---- Recorded information

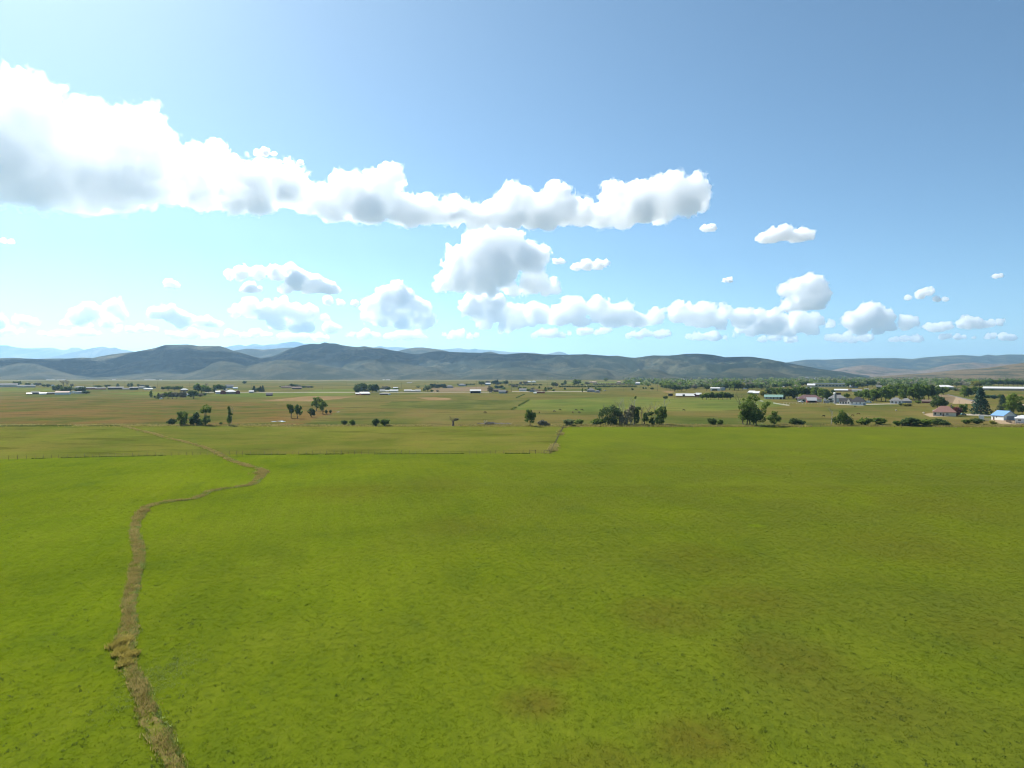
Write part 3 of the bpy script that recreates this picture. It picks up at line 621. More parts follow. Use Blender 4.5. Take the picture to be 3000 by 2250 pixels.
def hero(px, py, lobes, leaf, label, trunks=((0, .5),), dead=(), n=1500, size=1.5, name='cottonwood_tree', cat='tree', seed=1, extra=(), tw=1.3, group=None, deadmat=None):
    """tree modelled on its own outline: lobes (dx, up, rx, rz) in photograph pixels about its foot"""
    rs = np.random.RandomState(seed); x, d = gp(px, py); s = d/F
    o = empty(name, (x, d, 0))
    L = []
    for dx, up, rx, rz in lobes:
        L.append((dx*s, rs.uniform(-.5, .5)*rx*s, up*s, rx*s, (rx+rz)*.5*s*1.1, rz*s))
        for q in range(3):
            th = rs.uniform(0, 6.28); rr = rs.uniform(.3, .5)
            L.append(((dx+rx*.85*math.cos(th))*s, rs.uniform(-.8, .8)*rx*s, (up+rz*.85*math.sin(th))*s, rx*rr*s, rx*rr*s, rz*rr*s))
    L = [l for l in L if l[2] > 0.4]
    V, Q = leaves(L, n, size*s, rs); link('crown', mesh_np('crown', V, Q, [LEAF[leaf]]), o)
    for (lb2, lf2, n2) in extra:
        L2 = [(dx*s, rs.uniform(-.4, .4)*rx*s, up*s, rx*s, rx*s, rz*s) for dx, up, rx, rz in lb2]
        V, Q = leaves(L2, n2, size*s, rs); tag(link('crown', mesh_np('crown', V, Q, [LEAF[lf2]]), o), LEAFW[lf2]+' part of the crown')
    top = max(l[1] for l in lobes)
    for dx, f in trunks:
        mb = MB(); limb(mb, (dx*s, 0, 0), ((dx*.8+rs.uniform(-2, 2))*s, 0, top*f*s), tw*s, tw*.5*s, rs, .03)
        near = sorted(lobes, key=lambda l: abs(l[0]-dx))[:4]
        for l in near: limb(mb, (dx*.9*s, 0, min(l[1]*.55, top*f*.9)*s), (l[0]*s, rs.uniform(-.3, .3)*l[2]*s, l[1]*s), tw*.5*s, tw*.16*s, rs)
        mb.build('trunk', M_bark, o)
    for dx, hh, lean in dead:
        mb = MB(); limb(mb, (dx*s, 0, 0), ((dx+lean*.5)*s, 0, hh*.5*s), tw*.85*s, tw*.55*s, rs, .03)
        for q in range(3):
            bare(mb, ((dx+lean*(.5+.08*q))*s, 0, hh*(.46+.08*q)*s), (lean*.5/max(hh, 1)+rs.uniform(-.35, .35), rs.uniform(-.3, .3), 1), hh*.2*s, tw*.42*s, 3, rs, .42)
        mb.build('dead_branch', deadmat or M_dead, o)
    return tag(o, label, cat, group)

FL = 'trees along the far fence of the hay field'
tree(503, 1244.5, 18, 24, 'bush', 'dark', 'round dark bush at the left end of the row beyond the left pasture', group=FL, parts=True)
hero(536, 1246, [(0,31,14,12),(-6,20,9,10),(6,18,9,10),(0,10,12,9)], 'green', 'rounded green tree beside the round dark bush, left pasture edge', ((-4,.5),(4,.5)), seed=2, group=FL)
hero(573, 1245, [(2,28,10,9),(-4,16,12,10),(-10,8,5,7),(8,10,9,9)], 'dark', 'lower dark tree leaning against the tall two-tiered tree on the left', ((-6,.5),(5,.5)), seed=3, group=FL)
hero(600, 1246, [(2,50,14,11),(8,42,10,7),(-8,40,6,5),(6,18,12,11),(-2,10,12,9)], 'green', 'tall two-tiered green tree with a gap in its crown, left pasture edge', ((2,.8),), seed=4, group=FL)
tree(647, 1244.5, 8, 9, 'bush', 'green', 'tiny green bush between the two-tiered tree and the thin columnar tree', group=FL)
hero(672, 1247, [(-1,52,4,6),(0,40,5,7),(3,34,7,4),(0,16,8,11),(0,26,5,6)], 'green', 'thin columnar green tree with a bare top twig, left pasture edge', ((0,.8),), ((4,56,8),), n=900, size=1.3, seed=5, group=FL, tw=.9)
hero(853, 1225, [(-4,32,9,9),(4,28,7,8),(-8,35,5,5),(0,20,7,8)], 'green', 'left tree of the forked pair in the brown pasture', ((0,.6),), n=800, seed=6, group=FL)
hero(874, 1226, [(0,32,9,10),(5,20,7,9),(-4,22,6,8)], 'green', 'right tree of the forked pair in the brown pasture', ((-2,.6),), n=800, seed=7, group=FL)
hero(927, 1204, [(3,32,13,9),(-6,22,9,8),(6,16,8,9)], 'green', 'tallest of three pasture trees below the orange stubble strip', ((0,.6),), n=900, seed=8, group=FL)
hero(946, 1213, [(0,28,11,9),(-3,18,6,7),(8,26,5,4)], 'green', 'right-hand of three pasture trees below the orange stubble strip', ((0,.6),), n=700, seed=9, group=FL)
hero(912, 1222, [(0,16,9,11),(6,10,5,6)], 'dark', 'front and smallest of three pasture trees below the orange stubble strip', ((0,.6),), n=500, seed=10, group=FL)
tree(956, 1212.5, 12, 8, 'bush', 'dark', 'small bush just right of the three pasture trees', group=FL)
tree(968, 1211, 10, 7, 'bush', 'dark', 'smaller bush at the right end of the three pasture trees', group=FL)
tree(1008.5, 1246, 15, 16, 'bush', 'dark', 'left bush of a small pair on the pasture edge left of centre', group=FL)
tree(1033, 1247, 17, 17, 'bush', 'green', 'right bush of a small pair on the pasture edge left of centre', group=FL)
tree(1100, 1248, 22, 21, 'bush', 'dark', 'left one of two fat round bushes standing close together', group=FL, parts=True)
tree(1127, 1248, 21, 24, 'bush', 'green', 'right one of two fat round bushes standing close together', group=FL, parts=True)
hero(1553, 1249, [(-2,45,8,8),(-7,30,10,12),(8,30,9,11),(0,20,13,10),(12,33,5,8),(0,38,9,8)], 'green', 'lone upright green tree left of the corner of the fence', ((0,.6),), n=1500, seed=11, group=FL)
tree(1588, 1247.5, 17, 27, 'bush', 'grey', 'purplish grey rounded bush right of the lone upright tree', group=FL, parts=True)
tree(1604, 1247.5, 9, 16, 'bush', 'brown', 'low brownish bush against the purplish grey bush', group=FL)
tree(1666, 1247.5, 20, 28, 'bush', 'pale', 'loose pale bush just right of the fence corner', group=FL, parts=True)
tree(1697, 1244.5, 16, 25, 'bush', 'green', 'round green bush second right of the fence corner', group=FL, parts=True)
tree(1752, 1244.5, 18, 40, 'bush', 'green', 'wide green bush at the left foot of the big cottonwood clump', group=FL, parts=True)
hero(1788, 1245, [(0,32,26,24),(-16,42,13,11),(12,46,13,11),(-27,28,8,9),(0,13,20,12),(16,16,14,14)], 'dark', 'broad dark round tree at the left of the big cottonwood clump', ((-6,.5),(4,.6),(12,.5)), ((8,66,4),(-14,62,-3)), n=2600, seed=12, group=FL, deadmat=M_deadbrown)
hero(1817, 1246, [(4,24,7,12),(2,10,7,9)], 'brown', 'pale dead trunks with bare tops in the middle of the cottonwood clump', ((3,.5),), ((-2,80,1),(5,74,3)), n=500, seed=13, group=FL)
hero(1834, 1246, [(0,28,9,14),(0,11,9,10)], 'brown', 'brownish dying tree between the dead trunks and the tall brown-green tree', ((0,.6),), ((0,52,0),), n=700, seed=14, group=FL)
hero(1854, 1246, [(-6,38,10,14),(-8,24,10,13),(2,50,9,10)], 'brown', 'tall half dead tree, brown left and green right, in the clump', ((-2,.8),(6,.6)), ((2,86,3),(-6,70,-4)), n=1100, seed=15, extra=[([(10,38,9,15),(10,20,10,14),(17,50,8,5),(7,82,4,4)], 'dark', 1100)], group=FL)
hero(1883, 1245, [(8,18,8,12),(7,30,5,6)], 'dark', 'dead forked tree with crooked bare limbs right of the clump centre', ((6,.5),), ((-2,56,-2),(2,62,22)), n=600, seed=16, group=FL, tw=1.6, deadmat=M_deadbrown)
hero(1912, 1246, [(-2,14,9,11),(-6,34,9,6)], 'dark', 'dark low tree with a bare pole, left half of the right-hand pair in the clump', ((0,.7),), ((6,70,2),), n=700, seed=17, group=FL)
hero(1934, 1246, [(-2,40,13,13),(8,48,10,9),(12,30,9,12),(0,16,15,12)], 'green', 'green tree with dead top and a leafy tuft, right end of the clump', ((-4,.6),(4,.6)), ((8,84,5),), n=1700, seed=18, extra=[([(16,82,7,4)], 'dark', 130)], group=FL)
tree(2087, 1246.5, 22, 24, 'bush', 'dark', 'taller bush of a pair midway between the clump and the giant cottonwood', group=FL, parts=True)
tree(2110, 1246, 17, 19, 'bush', 'green', 'shorter bush of a pair midway between the clump and the giant cottonwood', group=FL)
hero(2198, 1247, [(-10,66,18,15),(4,84,12,11),(19,80,10,8),(-6,50,23,19),(10,40,20,22),(-28,56,8,8),(-12,28,22,16),(12,20,21,14),(30,34,12,16),(34,20,10,12),(44,62,10,8),(39,50,8,10),(53,65,8,5),(-22,38,7,6)], 'green', 'giant green cottonwood, tallest tree of the far fence row', ((-10,.5),(0,.7),(10,.6),(18,.5)), ((-20,90,-8),), n=5200, seed=19, extra=[([(-8,36,17,18),(10,26,16,14),(26,26,9,12)], 'dark', 1500)], group=FL, tw=2.0, deadmat=M_deadbrown)
hero(2268, 1245, [(0,35,8,8),(-8,24,9,8),(8,22,10,9),(-16,20,7,5),(16,16,6,7),(0,14,13,9)], 'green', 'small rounded tree beside the giant cottonwood on its right', ((0,.5),), n=1300, seed=20, group=FL)
tree(2326, 1246.5, 21, 26, 'bush', 'dark', 'left half of the twin dark bush right of the giant cottonwood', group=FL, parts=True)
tree(2345, 1246.5, 16, 26, 'bush', 'dark', 'right half of the twin dark bush right of the giant cottonwood', group=FL, parts=True)
hero(2466, 1244, [(-8,16,16,14),(4,28,10,9),(-2,37,7,6),(16,14,15,12),(27,8,10,8),(-23,14,6,8),(8,14,14,12)], 'green', 'wide bushy tree with a pale dead snag on its left side', ((-4,.5),(8,.5)), ((-30,52,2),(14,34,4)), n=2000, seed=21, group=FL)
for x, y, h, w, lf, lb in [(2535,1244.5,20,38,'green','rounded green bush right of the snag tree, first of a pair'),(2576,1243.5,20,40,'green','rounded green bush right of the snag tree, second of a pair'),(2629,1247,14,20,'green','small loose bush between the pair and the long dark hedge bush'),
  (2650,1247,17,24,'pale','small pale bush at the left end of the long dark hedge'),(2672,1248,25,46,'dark','big dark bush in the long hedge below the red-roofed house'),(2708,1248,21,38,'green','green bush at the right end of the long hedge below the red-roofed house'),
  (2750,1247,20,44,'dark','dark sloping bush below the yard of the red-roofed house'),(2832,1242,13,24,'green','left bush of the clump in front of the small white shed'),(2862,1242,16,34,'dark','right bush of the clump in front of the small white shed'),(2908,1244.5,13,17,'yellow','spiky yellow-green bush in front of the blue-roofed garage'),(2775,1247,10,20,'green','low tail end of the dark sloping bush')]:
    tree(x, y, h, w, 'bush', lf, lb, group=FL, parts=w > 22)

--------

To do - Of all the lines in the listing above, how many include "pixels"? Write only the number.

Worked solution - 2